- _Goal of the exercise_
Produce an exact copy of the lines below that run from the line containing "Model this scene" to the line containing "((z - HC) / d.z)", inclusive; any picture is omitted.

|---|

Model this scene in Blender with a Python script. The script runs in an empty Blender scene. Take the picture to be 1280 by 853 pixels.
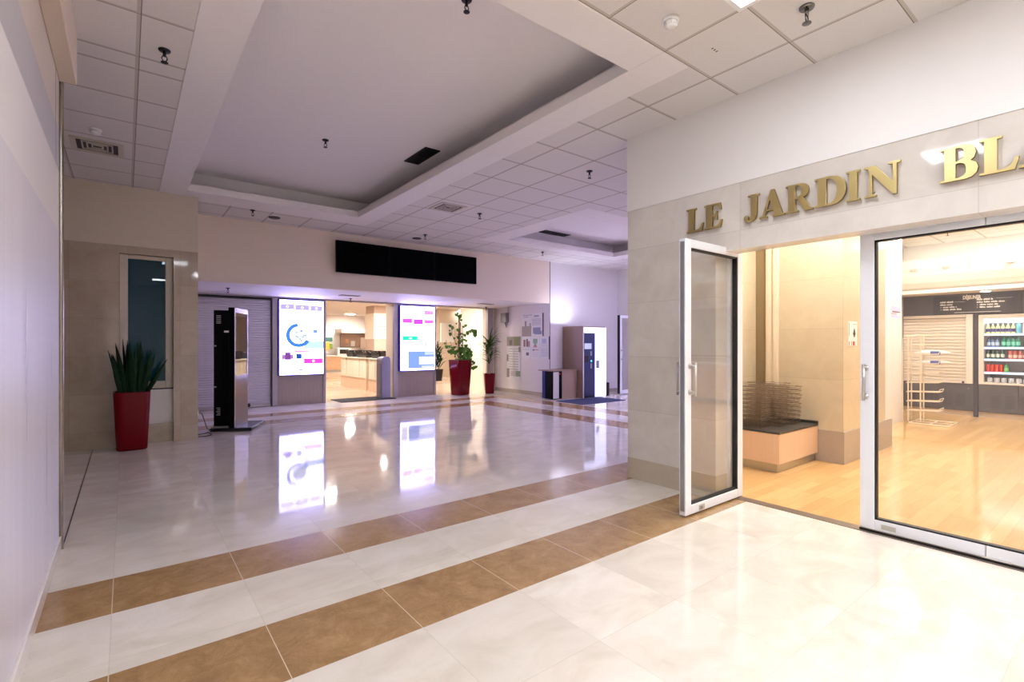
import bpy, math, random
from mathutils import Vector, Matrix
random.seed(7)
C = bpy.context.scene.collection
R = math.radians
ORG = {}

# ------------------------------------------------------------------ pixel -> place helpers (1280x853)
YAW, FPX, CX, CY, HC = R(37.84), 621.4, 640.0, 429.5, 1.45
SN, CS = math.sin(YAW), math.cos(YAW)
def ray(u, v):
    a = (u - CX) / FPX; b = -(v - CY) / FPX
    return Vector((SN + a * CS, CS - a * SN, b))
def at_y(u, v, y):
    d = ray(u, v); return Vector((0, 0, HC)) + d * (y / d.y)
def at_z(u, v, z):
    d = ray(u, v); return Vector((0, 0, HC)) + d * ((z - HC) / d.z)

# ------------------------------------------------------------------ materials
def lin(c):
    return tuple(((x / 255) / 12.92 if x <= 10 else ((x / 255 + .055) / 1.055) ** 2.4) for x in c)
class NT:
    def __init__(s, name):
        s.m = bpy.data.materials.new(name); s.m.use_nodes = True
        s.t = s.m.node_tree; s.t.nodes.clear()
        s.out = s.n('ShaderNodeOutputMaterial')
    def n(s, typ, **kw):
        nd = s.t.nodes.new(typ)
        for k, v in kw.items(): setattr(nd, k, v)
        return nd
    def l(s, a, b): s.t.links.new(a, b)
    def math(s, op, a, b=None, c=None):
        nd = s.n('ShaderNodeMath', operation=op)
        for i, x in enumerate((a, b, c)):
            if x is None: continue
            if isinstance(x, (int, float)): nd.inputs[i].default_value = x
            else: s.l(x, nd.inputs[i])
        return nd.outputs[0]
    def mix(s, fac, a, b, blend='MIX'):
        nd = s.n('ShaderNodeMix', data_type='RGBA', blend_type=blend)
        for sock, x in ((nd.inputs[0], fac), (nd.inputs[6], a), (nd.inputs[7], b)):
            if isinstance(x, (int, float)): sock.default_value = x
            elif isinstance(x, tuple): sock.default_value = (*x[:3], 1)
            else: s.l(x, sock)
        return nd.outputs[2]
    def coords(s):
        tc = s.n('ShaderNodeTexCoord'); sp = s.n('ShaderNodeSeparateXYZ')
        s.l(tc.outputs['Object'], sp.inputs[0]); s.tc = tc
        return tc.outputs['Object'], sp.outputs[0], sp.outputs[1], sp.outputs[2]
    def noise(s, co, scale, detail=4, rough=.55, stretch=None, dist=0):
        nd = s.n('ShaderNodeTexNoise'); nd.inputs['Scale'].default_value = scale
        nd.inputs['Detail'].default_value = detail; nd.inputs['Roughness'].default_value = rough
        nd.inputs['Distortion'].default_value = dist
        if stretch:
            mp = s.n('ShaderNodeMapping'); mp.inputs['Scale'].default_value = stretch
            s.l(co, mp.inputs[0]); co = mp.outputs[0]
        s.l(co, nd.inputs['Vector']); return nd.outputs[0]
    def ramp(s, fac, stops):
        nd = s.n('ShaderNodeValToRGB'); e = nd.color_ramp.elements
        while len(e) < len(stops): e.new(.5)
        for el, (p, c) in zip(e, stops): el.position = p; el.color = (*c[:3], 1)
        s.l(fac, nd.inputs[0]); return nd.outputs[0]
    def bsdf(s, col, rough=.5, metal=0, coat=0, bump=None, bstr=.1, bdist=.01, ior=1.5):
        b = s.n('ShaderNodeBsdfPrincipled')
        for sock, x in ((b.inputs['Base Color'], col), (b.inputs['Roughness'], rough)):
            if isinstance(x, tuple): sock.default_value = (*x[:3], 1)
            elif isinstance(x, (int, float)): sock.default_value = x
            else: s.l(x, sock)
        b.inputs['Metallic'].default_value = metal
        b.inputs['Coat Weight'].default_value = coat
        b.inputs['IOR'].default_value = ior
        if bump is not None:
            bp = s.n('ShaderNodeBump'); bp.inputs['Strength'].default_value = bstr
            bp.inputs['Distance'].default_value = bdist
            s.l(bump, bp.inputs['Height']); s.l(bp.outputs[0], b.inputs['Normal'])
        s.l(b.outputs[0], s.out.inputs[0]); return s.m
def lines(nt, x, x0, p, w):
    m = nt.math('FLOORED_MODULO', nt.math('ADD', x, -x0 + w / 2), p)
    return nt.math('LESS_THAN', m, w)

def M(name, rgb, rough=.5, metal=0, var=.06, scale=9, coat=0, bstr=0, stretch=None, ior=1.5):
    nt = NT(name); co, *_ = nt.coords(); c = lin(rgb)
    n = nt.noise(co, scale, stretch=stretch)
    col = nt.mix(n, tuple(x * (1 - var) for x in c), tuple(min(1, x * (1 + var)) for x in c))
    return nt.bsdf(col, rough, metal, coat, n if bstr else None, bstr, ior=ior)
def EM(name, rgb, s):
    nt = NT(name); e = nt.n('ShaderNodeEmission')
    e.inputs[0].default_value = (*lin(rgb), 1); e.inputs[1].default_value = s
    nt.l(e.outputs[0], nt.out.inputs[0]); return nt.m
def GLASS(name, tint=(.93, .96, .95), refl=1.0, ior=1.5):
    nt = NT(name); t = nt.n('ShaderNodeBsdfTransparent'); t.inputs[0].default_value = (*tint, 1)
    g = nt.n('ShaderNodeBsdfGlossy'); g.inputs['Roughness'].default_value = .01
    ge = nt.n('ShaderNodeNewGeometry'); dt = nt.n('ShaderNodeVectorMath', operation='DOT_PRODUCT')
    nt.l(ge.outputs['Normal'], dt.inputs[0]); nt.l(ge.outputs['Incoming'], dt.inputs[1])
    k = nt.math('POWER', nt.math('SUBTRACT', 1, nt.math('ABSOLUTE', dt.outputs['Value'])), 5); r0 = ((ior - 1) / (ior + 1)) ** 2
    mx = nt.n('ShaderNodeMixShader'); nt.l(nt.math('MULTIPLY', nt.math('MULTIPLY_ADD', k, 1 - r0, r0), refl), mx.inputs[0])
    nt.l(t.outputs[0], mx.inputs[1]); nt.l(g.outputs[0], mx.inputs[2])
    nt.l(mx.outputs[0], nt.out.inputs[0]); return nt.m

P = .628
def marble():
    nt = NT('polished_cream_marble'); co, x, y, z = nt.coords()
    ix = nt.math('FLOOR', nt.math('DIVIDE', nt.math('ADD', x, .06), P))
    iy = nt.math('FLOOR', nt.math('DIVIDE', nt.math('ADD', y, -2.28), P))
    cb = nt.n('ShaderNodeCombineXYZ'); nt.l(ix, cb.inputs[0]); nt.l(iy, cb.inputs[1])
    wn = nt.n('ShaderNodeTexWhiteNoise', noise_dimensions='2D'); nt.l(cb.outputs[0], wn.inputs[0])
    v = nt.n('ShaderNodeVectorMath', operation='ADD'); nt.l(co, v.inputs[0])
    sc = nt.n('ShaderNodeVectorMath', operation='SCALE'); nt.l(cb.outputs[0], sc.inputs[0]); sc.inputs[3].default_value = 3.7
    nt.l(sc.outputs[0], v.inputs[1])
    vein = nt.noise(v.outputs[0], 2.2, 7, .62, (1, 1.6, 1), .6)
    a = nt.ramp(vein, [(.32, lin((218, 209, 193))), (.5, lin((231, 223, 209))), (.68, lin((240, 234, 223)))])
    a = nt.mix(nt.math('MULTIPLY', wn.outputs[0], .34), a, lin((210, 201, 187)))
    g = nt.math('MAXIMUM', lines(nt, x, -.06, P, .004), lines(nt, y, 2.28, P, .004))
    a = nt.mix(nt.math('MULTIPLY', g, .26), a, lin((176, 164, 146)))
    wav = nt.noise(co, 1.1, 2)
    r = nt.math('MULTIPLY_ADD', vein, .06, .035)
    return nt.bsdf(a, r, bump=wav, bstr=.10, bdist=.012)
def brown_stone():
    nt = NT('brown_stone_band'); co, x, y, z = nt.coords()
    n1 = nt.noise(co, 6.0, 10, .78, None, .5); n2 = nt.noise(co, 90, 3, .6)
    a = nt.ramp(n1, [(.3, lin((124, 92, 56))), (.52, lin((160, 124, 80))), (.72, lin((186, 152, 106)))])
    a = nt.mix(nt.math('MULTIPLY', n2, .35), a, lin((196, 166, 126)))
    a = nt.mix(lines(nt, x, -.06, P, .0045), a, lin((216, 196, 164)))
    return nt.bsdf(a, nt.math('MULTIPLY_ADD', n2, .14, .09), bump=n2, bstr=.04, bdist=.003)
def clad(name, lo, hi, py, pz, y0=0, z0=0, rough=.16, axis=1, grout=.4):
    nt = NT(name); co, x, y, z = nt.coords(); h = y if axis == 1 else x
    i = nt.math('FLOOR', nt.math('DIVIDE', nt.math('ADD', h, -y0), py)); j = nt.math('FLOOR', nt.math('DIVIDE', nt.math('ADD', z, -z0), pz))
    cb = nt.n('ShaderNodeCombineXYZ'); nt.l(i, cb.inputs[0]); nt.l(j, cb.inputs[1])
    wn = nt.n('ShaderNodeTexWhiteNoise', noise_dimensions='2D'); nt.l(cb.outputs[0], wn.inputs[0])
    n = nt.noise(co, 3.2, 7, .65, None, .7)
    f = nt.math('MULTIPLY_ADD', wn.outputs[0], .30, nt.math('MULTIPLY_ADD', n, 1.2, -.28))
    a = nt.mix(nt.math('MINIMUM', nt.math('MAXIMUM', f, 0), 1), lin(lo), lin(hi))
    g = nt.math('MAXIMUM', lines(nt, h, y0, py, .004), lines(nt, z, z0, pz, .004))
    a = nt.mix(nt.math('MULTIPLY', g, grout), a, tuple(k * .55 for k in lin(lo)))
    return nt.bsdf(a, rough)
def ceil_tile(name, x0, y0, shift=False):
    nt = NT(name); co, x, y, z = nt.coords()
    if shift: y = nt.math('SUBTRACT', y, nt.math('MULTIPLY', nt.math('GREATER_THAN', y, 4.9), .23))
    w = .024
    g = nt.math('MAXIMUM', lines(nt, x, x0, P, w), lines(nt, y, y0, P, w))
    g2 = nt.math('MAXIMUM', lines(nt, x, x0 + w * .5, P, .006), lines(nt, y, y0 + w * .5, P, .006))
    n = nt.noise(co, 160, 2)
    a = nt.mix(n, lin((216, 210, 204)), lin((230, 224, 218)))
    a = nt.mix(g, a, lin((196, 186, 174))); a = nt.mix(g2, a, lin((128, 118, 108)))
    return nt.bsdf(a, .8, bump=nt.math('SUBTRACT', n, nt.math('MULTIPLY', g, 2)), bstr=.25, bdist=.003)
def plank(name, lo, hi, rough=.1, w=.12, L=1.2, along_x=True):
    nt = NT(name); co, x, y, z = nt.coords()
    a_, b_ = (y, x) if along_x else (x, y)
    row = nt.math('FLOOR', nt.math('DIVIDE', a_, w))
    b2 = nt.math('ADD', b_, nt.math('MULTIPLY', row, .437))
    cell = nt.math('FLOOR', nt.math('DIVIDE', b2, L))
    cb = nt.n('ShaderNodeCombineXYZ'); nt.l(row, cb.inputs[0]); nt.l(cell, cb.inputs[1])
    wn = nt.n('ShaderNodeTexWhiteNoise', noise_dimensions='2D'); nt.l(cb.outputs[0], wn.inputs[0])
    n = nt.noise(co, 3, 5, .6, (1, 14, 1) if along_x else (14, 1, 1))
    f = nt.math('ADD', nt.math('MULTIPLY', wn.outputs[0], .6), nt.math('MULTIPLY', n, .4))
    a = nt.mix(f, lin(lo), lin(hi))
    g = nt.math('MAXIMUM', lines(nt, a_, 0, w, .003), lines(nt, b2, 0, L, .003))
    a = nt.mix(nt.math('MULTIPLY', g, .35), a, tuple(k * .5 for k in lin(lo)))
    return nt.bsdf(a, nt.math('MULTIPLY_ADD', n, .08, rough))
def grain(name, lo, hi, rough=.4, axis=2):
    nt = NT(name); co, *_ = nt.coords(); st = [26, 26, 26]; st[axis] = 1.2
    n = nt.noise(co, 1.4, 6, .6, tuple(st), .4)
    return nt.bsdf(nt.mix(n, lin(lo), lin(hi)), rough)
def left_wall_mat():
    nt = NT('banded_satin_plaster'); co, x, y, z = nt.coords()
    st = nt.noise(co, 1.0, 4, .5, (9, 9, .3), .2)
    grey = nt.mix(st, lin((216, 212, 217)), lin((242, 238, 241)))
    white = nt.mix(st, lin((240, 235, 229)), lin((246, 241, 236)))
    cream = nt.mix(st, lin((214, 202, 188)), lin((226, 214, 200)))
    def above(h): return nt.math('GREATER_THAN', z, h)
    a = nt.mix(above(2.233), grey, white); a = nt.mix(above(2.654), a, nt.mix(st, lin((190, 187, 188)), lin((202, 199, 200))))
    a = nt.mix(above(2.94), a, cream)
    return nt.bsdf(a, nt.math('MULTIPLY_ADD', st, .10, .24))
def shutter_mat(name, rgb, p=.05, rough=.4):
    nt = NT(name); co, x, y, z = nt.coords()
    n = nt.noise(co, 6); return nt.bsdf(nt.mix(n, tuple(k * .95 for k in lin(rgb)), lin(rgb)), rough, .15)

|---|

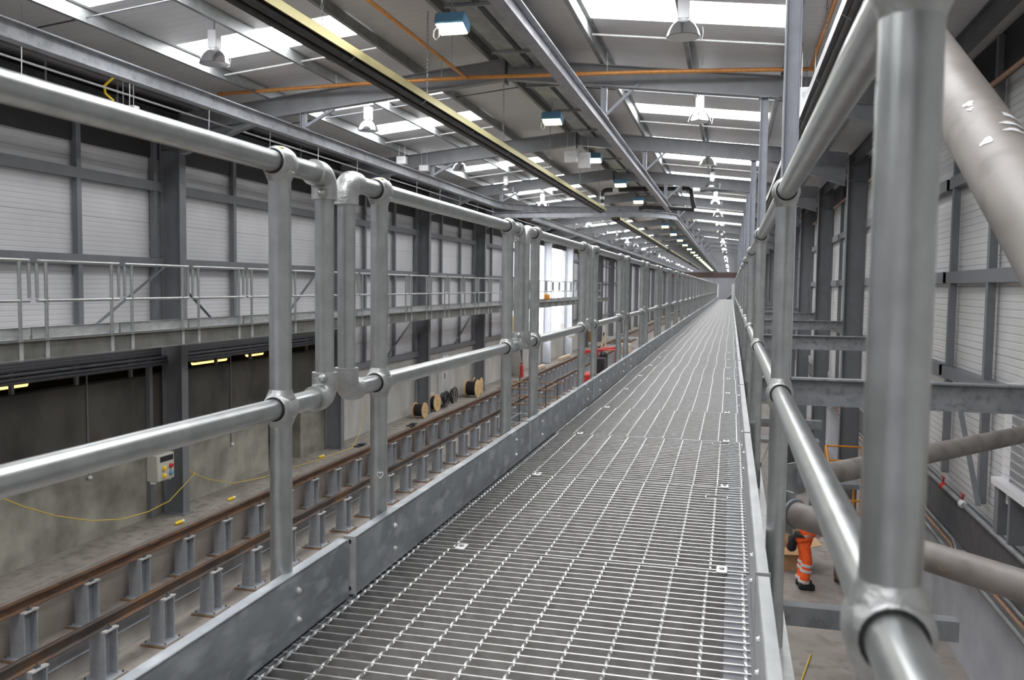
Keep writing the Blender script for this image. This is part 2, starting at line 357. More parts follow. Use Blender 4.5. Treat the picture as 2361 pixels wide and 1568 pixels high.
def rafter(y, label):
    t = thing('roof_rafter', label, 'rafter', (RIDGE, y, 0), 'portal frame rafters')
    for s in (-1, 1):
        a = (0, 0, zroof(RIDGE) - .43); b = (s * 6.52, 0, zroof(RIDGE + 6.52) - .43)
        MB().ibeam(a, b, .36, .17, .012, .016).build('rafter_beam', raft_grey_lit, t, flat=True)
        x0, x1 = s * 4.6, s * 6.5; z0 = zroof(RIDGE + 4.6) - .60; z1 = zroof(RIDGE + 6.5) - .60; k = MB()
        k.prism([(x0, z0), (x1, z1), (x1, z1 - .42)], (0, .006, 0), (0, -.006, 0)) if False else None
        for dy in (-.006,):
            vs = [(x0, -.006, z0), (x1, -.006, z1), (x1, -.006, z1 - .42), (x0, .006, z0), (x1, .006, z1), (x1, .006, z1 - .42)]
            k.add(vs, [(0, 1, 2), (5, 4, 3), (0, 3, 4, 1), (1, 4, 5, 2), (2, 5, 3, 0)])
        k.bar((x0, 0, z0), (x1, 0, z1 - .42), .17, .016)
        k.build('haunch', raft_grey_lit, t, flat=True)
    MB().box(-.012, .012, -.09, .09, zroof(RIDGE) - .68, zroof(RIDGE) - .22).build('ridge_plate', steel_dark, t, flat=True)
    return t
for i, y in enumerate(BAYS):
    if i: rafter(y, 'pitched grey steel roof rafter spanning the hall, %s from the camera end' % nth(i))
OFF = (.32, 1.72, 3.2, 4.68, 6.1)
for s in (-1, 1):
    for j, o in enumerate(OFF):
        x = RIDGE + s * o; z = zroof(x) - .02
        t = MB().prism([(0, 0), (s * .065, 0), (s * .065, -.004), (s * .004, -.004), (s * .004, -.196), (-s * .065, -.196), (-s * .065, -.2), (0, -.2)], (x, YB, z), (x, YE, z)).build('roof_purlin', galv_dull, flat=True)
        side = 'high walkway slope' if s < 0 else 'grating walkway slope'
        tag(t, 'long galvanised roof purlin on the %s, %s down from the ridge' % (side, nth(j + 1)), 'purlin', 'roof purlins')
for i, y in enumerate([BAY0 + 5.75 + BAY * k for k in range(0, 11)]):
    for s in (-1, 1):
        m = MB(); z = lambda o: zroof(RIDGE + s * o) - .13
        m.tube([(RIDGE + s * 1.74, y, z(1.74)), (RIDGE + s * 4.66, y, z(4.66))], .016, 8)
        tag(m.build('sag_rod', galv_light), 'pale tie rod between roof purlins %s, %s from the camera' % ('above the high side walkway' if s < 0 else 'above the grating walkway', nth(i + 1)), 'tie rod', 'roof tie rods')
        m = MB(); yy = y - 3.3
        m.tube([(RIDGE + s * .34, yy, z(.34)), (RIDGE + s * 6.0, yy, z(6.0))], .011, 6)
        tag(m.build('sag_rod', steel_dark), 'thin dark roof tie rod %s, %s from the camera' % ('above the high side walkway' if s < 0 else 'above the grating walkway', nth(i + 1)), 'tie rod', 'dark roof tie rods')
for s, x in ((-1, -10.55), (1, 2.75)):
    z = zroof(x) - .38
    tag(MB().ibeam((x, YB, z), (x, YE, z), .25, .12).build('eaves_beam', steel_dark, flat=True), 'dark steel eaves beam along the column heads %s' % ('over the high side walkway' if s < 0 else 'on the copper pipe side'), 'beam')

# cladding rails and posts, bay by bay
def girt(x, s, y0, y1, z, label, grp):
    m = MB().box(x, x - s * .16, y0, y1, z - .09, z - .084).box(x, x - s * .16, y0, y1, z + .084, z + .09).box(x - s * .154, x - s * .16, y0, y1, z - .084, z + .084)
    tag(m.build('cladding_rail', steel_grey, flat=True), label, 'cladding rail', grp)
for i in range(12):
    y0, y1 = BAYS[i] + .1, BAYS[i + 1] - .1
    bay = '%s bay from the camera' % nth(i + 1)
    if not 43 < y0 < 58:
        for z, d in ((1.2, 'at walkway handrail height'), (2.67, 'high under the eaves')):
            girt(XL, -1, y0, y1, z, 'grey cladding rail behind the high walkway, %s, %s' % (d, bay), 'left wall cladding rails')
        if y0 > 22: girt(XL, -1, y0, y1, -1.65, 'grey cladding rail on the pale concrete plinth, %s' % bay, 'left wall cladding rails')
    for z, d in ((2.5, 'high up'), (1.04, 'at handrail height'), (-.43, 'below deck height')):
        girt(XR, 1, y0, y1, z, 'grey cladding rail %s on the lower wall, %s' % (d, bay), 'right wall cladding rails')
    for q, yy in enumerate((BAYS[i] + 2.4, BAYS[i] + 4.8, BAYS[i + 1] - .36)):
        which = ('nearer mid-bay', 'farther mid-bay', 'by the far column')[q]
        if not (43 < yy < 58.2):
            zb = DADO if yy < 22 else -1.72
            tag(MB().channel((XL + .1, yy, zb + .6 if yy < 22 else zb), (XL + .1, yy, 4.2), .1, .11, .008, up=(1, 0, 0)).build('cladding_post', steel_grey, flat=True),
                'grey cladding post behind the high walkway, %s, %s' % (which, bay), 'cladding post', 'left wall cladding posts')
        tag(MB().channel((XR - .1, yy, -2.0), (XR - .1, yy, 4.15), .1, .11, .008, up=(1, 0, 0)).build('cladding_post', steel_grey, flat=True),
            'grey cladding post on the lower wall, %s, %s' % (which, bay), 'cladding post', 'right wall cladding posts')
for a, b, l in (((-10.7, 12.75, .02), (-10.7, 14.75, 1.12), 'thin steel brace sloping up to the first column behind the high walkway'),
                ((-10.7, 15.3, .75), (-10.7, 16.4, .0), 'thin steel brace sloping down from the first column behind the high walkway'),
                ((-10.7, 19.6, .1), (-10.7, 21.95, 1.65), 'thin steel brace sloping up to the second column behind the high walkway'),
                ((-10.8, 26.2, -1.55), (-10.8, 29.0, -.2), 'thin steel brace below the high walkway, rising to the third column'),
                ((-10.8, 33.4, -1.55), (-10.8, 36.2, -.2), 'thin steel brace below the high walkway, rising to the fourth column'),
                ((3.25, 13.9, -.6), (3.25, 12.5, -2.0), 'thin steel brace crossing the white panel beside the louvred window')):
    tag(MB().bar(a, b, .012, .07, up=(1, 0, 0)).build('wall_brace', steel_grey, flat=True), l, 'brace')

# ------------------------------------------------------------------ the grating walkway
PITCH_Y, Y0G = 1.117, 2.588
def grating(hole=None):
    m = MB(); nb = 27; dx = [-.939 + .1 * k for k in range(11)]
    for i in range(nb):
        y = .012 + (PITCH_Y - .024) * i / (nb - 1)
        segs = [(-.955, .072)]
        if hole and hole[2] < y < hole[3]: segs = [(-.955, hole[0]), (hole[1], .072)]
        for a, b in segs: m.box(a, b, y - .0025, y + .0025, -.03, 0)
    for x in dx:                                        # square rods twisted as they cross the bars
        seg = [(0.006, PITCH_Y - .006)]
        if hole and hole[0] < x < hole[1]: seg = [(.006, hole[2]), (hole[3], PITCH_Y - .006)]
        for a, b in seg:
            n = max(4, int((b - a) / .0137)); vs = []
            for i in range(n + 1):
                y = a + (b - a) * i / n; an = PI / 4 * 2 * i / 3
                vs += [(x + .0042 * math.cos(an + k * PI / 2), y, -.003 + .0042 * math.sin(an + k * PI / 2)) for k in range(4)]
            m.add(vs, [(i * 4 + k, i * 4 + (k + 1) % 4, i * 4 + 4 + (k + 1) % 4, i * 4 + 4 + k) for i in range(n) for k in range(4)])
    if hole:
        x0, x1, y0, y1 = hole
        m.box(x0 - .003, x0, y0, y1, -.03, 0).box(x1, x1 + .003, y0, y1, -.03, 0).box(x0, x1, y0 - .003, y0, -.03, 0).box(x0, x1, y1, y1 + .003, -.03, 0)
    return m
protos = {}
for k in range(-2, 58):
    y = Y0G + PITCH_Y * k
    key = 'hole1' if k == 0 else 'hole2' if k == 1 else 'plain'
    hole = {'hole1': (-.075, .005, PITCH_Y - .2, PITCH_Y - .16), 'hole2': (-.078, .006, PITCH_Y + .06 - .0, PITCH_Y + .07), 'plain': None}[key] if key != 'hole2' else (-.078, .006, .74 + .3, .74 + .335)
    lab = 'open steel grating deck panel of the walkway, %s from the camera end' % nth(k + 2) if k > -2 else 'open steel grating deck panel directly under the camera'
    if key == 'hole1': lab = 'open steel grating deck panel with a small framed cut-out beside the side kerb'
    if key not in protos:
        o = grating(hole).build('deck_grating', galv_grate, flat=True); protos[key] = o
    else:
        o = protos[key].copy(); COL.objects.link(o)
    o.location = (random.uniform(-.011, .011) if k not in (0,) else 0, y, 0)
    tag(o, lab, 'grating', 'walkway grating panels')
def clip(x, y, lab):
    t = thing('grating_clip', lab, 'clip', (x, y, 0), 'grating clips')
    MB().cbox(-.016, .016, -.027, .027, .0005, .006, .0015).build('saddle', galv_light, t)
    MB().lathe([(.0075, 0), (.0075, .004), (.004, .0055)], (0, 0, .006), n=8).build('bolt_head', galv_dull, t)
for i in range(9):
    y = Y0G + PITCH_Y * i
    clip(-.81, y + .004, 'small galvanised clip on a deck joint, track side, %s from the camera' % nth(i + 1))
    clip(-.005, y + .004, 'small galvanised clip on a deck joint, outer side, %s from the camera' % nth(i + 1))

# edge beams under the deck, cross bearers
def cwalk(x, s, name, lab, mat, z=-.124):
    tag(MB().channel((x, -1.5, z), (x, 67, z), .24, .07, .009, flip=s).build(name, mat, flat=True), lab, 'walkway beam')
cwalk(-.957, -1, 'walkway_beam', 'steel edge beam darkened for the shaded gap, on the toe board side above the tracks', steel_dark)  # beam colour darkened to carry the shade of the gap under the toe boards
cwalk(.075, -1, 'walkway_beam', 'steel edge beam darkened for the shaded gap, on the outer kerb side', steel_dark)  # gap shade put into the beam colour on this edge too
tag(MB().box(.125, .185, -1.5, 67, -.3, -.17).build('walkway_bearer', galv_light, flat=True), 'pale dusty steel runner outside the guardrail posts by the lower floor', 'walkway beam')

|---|

- _Result of this task_
Model this scene in Blender with a Python script. The script runs in an empty Blender scene. Take the picture to be 1280 by 853 pixels.
import bpy, math, random
from mathutils import Vector, Matrix
random.seed(7)
C = bpy.context.scene.collection
R = math.radians
ORG = {}

# ------------------------------------------------------------------ pixel -> place helpers (1280x853)
YAW, FPX, CX, CY, HC = R(37.84), 621.4, 640.0, 429.5, 1.45
SN, CS = math.sin(YAW), math.cos(YAW)
def ray(u, v):
    a = (u - CX) / FPX; b = -(v - CY) / FPX
    return Vector((SN + a * CS, CS - a * SN, b))
def at_y(u, v, y):
    d = ray(u, v); return Vector((0, 0, HC)) + d * (y / d.y)
def at_z(u, v, z):
    d = ray(u, v); return Vector((0, 0, HC)) + d * ((z - HC) / d.z)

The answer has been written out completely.